Sarkozy Could be Questioned

Former French President Nicolas Sarkozy is expected to face questioning as soon as mid-June when he loses his immunity a month after his successor Francois Hollande officially assumes office today.

Hollande is swon in today as new President of Republic of France.

The most immediately dangerous case for Sarkozy involves a series of overlapping inquiries surrounding illegal campaign financing by L’Oreal heiress Liliane Bettencourt, France’s richest woman.

Magistrates are investigating claims that Bettencourt’s staff handed over envelopes stuffed with cash to Sarkozy aides to finance his 2007 campaign, with her former book-keeper testifying to one 50,000 euro ($65,000) donation.

However, Sarkozy denies any wrongdoing. But the conviction last year of his predecessor Jacques Chirac on graft charges has shown that French courts are now willing to go after former leaders.

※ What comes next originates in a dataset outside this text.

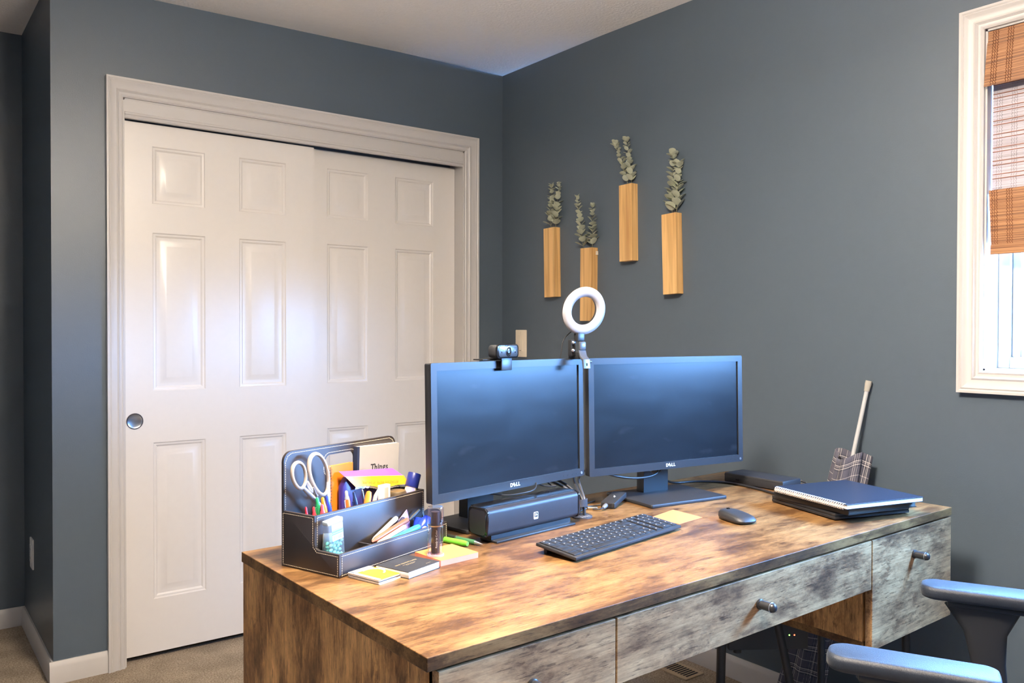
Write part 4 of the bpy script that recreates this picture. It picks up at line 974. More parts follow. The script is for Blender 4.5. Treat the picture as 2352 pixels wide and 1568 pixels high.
while x < MW/2-.006: w_ = random.choice((.0004, .0007, .0010)); box(bm, x, x+w_, -MD/2-.0008, -MD/2-.0004, .0560, .0635); x += w_+random.choice((.0006, .0009))
for z0 in (.0770, .0787, .0804, .0821): box(bm, -MW/2+.0105, MW/2-.0045-random.uniform(0, .006), -MD/2-.0008, -MD/2-.0004, z0, z0+.0006)
ob('label_print', bm, col_mat('grey_ink', (.30, .33, .36), .6), lb, smooth=0)
M_mint = col_mat('teal_mint', lin(122, 214, 190), .35)
mint_me = None; rng = random.Random(5); n_m = 0; placed = []
for k in range(1500):
    if n_m >= 60: break
    p = Vector((rng.uniform(-MW/2+.0052, MW/2-.0052), rng.choice((-.0036, .0036)), rng.uniform(.0038, .0500)))
    if any(abs(p.y-q.y) < .004 and (Vector((p.x, p.z))-Vector((q.x, q.z))).length < .0064 for q in placed): continue
    placed.append(p); n_m += 1
    wl_ = mb.matrix_basis @ p
    if mint_me is None:
        bm = BM(); bmesh.ops.create_uvsphere(bm, u_segments=12, v_segments=8, radius=1)
        for v in bm.verts: v.co = Vector((v.co.x*.0046, v.co.y*.0032, v.co.z*.0032))
        o = ob('mint', bm, M_mint, None); mint_me = o
    else:
        o = mint_me.copy(); COL.objects.link(o)
    o.location = wl_; o.rotation_euler = (0, rng.uniform(-1.2, 1.2), OA+rng.uniform(-.15, .15))
    tag(o, 'small oval teal mint inside the clear flip-top box', 'mint', 'teal mints in the clear box')
bl = thing('folded_paper', 'small folded grey printed paper behind the mint box', 'paper', OP(.0105, .0540, .0055), rot=(math.radians(-4), math.radians(9), OA))
bm = BM(); box(bm, -.003, .020, -.0012, .0012, 0, .0660, .0003); ob('sheet', bm, plain('grey_print_paper', lin(178, 180, 168), .8, var=.3), bl)
# the loose pens in the right part of the tray
t, d, Ln = round_stick('pen', 'cream pen lying behind the brown pencil in the front tray', 'pen', OP(.1480, .0555, .0300), OP(.2200, .0555, .0630), [(0, .0030), (.1, .0050), (.94, .0052), (1, .0045)], col_mat('cream_plastic', lin(240, 232, 200), .4), part='barrel')
t, d, Ln = round_stick('pencil', 'thick brown pencil lying in the front tray', 'pencil', OP(.1260, .0375, .0350), OP(.2360, .0400, .0575), [(0, .0020), (.12, .0056), (.99, .0056), (1, .005)], col_mat('brown_lacquer', lin(158, 92, 66), .4), part='barrel')
t, d, Ln = round_stick('pen', 'cream pen lying between the brown pencil and the teal pen', 'pen', OP(.1250, .0260, .0310), OP(.2130, .0265, .0500), [(0, .0018), (.12, .0046), (.95, .0048), (1, .004)], col_mat('cream_plastic', lin(242, 236, 214), .4), part='barrel')
t, d, Ln = round_stick('pen', 'teal pen at the front of the tray, tip to the left', 'pen', OP(.1245, .0140, .0330), OP(.2430, .0155, .0450), [(0, .0010), (.10, .0032), (.45, .0050), (.9, .0064), (1, .0055)], col_mat('teal_plastic', lin(60, 168, 186), .35), part='barrel')
t, d, Ln = round_stick('marker', 'dark blue marker end showing behind the brown pencil', 'marker', OP(.1700, .0540, .0150), OP(.2390, .0520, .0590), [(0, .005), (.95, .0058), (1, .0040)], col_mat('navy_plastic', (.03, .03, .06), .4), part='barrel')
pp = thing('paper_slip', 'pointed lilac paper slip standing in the front tray', 'paper', OP(.2500, .0590, .0055), OA)
bm = BM(); prism(bm, [(-.022, .0), (.018, .0), (.0160, .0400), (.0060, .0680), (-.0200, .0500)], -.0006, .0006, 'y'); ob('sheet', bm, col_mat('lilac_paper', lin(190, 166, 222), .7), pp, smooth=0)
tp = thing('correction_tape', 'blue correction tape dispenser at the right end of the front tray', 'correction tape', OP(.2790, .0300, .0055))
M_bl = col_mat('bright_blue_plastic', lin(36, 66, 190), .25)
bm = BM(); sweep(bm, [OP(.2580, .0300, .0250), OP(.2680, .0300, .0330), OP(.2800, .0300, .0430), OP(.2900, .0300, .0560)], [.0080, .0125, .0140, .0070], 16); ob('case', bm, M_bl, tp, True)
bm = BM(); lathe(bm, OP(.2660, .0185, .0340), OM.to_3x3() @ Vector((-.2, -1, .1)), [(0, .0075), (.0012, .0072), (.002, .004), (.0021, 0)], 20); ob('painted_highlight', bm, M_whitep, tp, True)  # white disc stands in for the highlight on the blue case
bm = BM(); sweep(bm, [OP(.2650, .0400, .0100), OP(.2850, .0480, .0500)], [.010, .012], 12); ob('rear_case', bm, M_bl, tp, True)
bc = thing('binder_clip', 'black clip resting on the lilac slip behind the correction tape', 'clip', OP(.2700, .0500, .0480))
bm = BM(); sweep(bm, [OP(.2560, .0520, .0520), OP(.2700, .0510, .0590), OP(.2870, .0500, .0680)], [.0025, .0042, .0030], 8); ob('handle', bm, M_black, bc, True)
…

“In the past the kind of behaviour that Nicolas Sarkozy is accused of was very common, but the courts did not launch prosecutions,” said Philippe Braud, a political analyst at the Paris-based Centre for Political Studies.

Under France’s electoral code, individual election campaign contributions may not exceed 4,600 euros.

Claims were also made during the campaign that former Libyan strongman Moamer Kadhafi’s regime financed Sarkozy’s 2007 campaign to the tune of 50 million euros, but no investigation is known to have been opened.

However, Sarkozy has denounced that claim as “grotesque” and said he will sue French media website Mediapart over the reports.

Also in more serious but harder to prove allegations, magistrates are probing whether a 2002 Karachi bombing that killed 11 French engineers was revenge for the cancellation of bribes secretly promised to Pakistani officials.